The Evolution of Visual Art In the Modern Era

NOTE: If there are problems with any of the hypertext links to artists, styles, or artworks found throughout the text in this section, you can access a general index of artists or this similar index via theselinks to look at works by virtually any artist you wish. You can do your own web search for individual artists as well.

This section is an introduction to the evolution of all the visual arts, including:
  • Fine Arts
  • Decorative Arts
  • Dress

    We will begin with the Fine Arts, and will consider
  • The Purposes of Art
  • Evolution of the Idea of Art
  • The Nature of Change In the Fine Arts
  • The Development of Modern Art in the US

    Purposes of Art

    Art is created and enjoyed by many people for many reasons. However, one of the things that art does is extend and expand our shared common visual language. When new visual ideas are first introduced by the artist, they are often seen as shocking, and perhaps even as incomprehensible. However, with time the best and most effective of these ideas are accepted. There is nothing harder than trying to grasp what was shocking or illuminating about certain images, or ways of making images, once the shock is gone, and we have all absorbed this bit of visual data into our own vocabularies. Artists show us new ways to see familiar things, and how to interpret new situations and events through various kinds of visual shorthand. This creation of visual language may be the artist's intention, or it may be a side effect of other purposes. So what are some of the purposes that art fulfills?

    Probably the oldest purpose of art is as a vehicle for religious ritual. From the prehistoric cave paintings of France, to the Sistine Chapel, art has served religion. For centuries the Church was the primary patron of artists. In traditional societies even today, the primary purpose of art is religious or ceremonial.

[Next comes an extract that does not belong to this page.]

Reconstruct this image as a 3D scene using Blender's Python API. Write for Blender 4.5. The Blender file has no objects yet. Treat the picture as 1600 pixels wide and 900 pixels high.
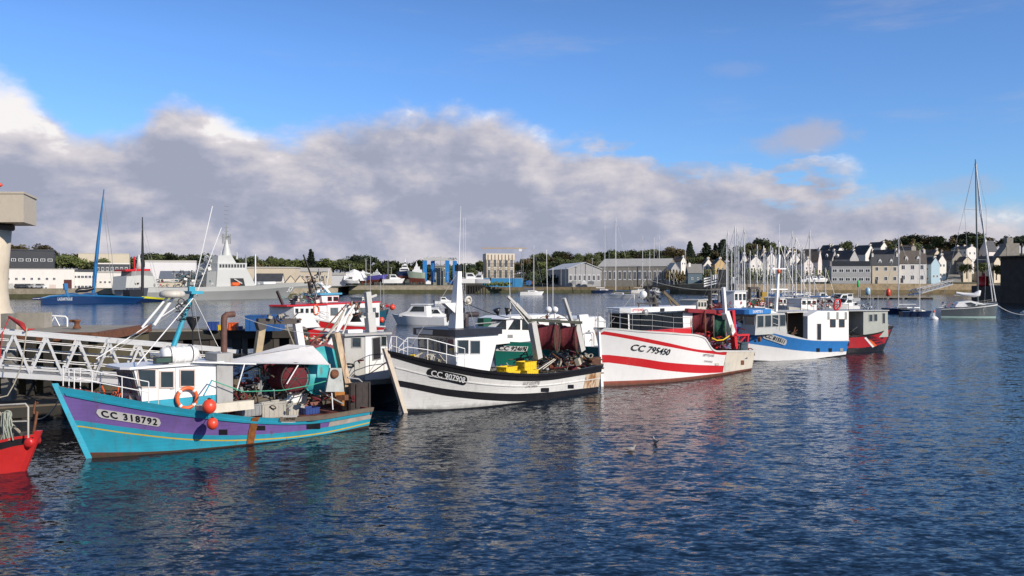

    Art may also serve as a commemoration of an important event. The event may be of major historical importance, such as the coronation of Josephine by Napoleon as recorded by the artist David, or it may be important only to the participants, like the image of a wedding or a baptism.

    Art has often served as propaganda or social commentary. Propaganda images are attempts to persuade us toward particular viewpoints or actions promoted by public or private institutions such as political parties, lobbyists, governments, or religious groups. The propaganda purpose may be one we approve of, such as World War II efforts to get women behind the war effort, as epitomized in Norman Rockwell's Rosie the Riveter. It might also be a purpose we disapprove of. In either case, the power of visual images has frequently been used to persuade masses of people to accept beliefs, take action, or follow leaders. The artist as social commentator may simply make us more aware of the human condition as he/she perceives it, without suggesting particular action. All societies engage in propaganda, but here are some links to propaganda art created in China, and by the Allies during World War I. and during World War II.

    Art may be simply a means of recording of visual data-- telling the "truth" about what we see. After the Renaissance, artists became preoccupied with new ways of capturing reality such as the use of linear perspective, and the realism possible through the use of oil painting technique. In time, artists like Courbet and Cezanne (and many who followed them) began in various ways to challenge the basic idea of what it is for an image to be true and real.

    Art can also be seen as pleasing the eye- creating beauty. Yet the idea of beauty, like that of truth, has been challenged in the modern era. At one time, the artist was expected to portray perfection-- lofty and noble ideals of beauty. Yet as society became more industrialized and democratic, many thoughtful people began to broaden their notions of what could be beautiful. For example, Rembrandt could celebrate the tactile quality of paint and color in his picture of a side of beef, and Courbet and Millet could see beauty in the life of ordinary peasants.

    Art is also a powerful means of storytelling. This was a common device of religious art of the Middle ages, for example in the frescoes by Giotto from the Church of San Francesco de Assisi , where sequences of panels were used to tell stories from the Scriptures or lives of saints. It is also the great gift of Norman Rockwell, who had the ability to tell powerful and subtle stories about ordinary people and events, in just one picture. A picture is truly worth a thousand words.

    Art can also convey intense emotion.The expressive power of art can be seen in literal ways in the capturing of facial expression and body language. Certain religious art, and the works of expressionists such as Munch or Kirchner are charged with powerful emotions. Picasso, in works such as Guernica (also an example of powerful social commentary and storytelling) is able to communicate intense emotions. This is accomplished variously by use of dramatic or exaggerated color, light, form, and/or other elements.

    In any case, one of the primary functions of art is to interpret the subject matter at hand. Subject matter does not change all that much over time. Although new subject matter has evolved, the human condition, nature, and events still continue to capture the attention of artists. The media used have changed relatively little; though new materials have appeared in this century, the conventional media continue to be used. Nor can we say that the quality or artistic merit of art works has increased or lessened with time. However, throughout the course of history as society has changed, so also has the interpretation of specific subject matter. A portrait executed by Matisse in 1907 could not be confused with one done by van Dyck in the 1630s.Even landscape is reinterpreted in the context of a changing world. Each work is an expression of the subject in the context of the values, culture, and events of its specific era.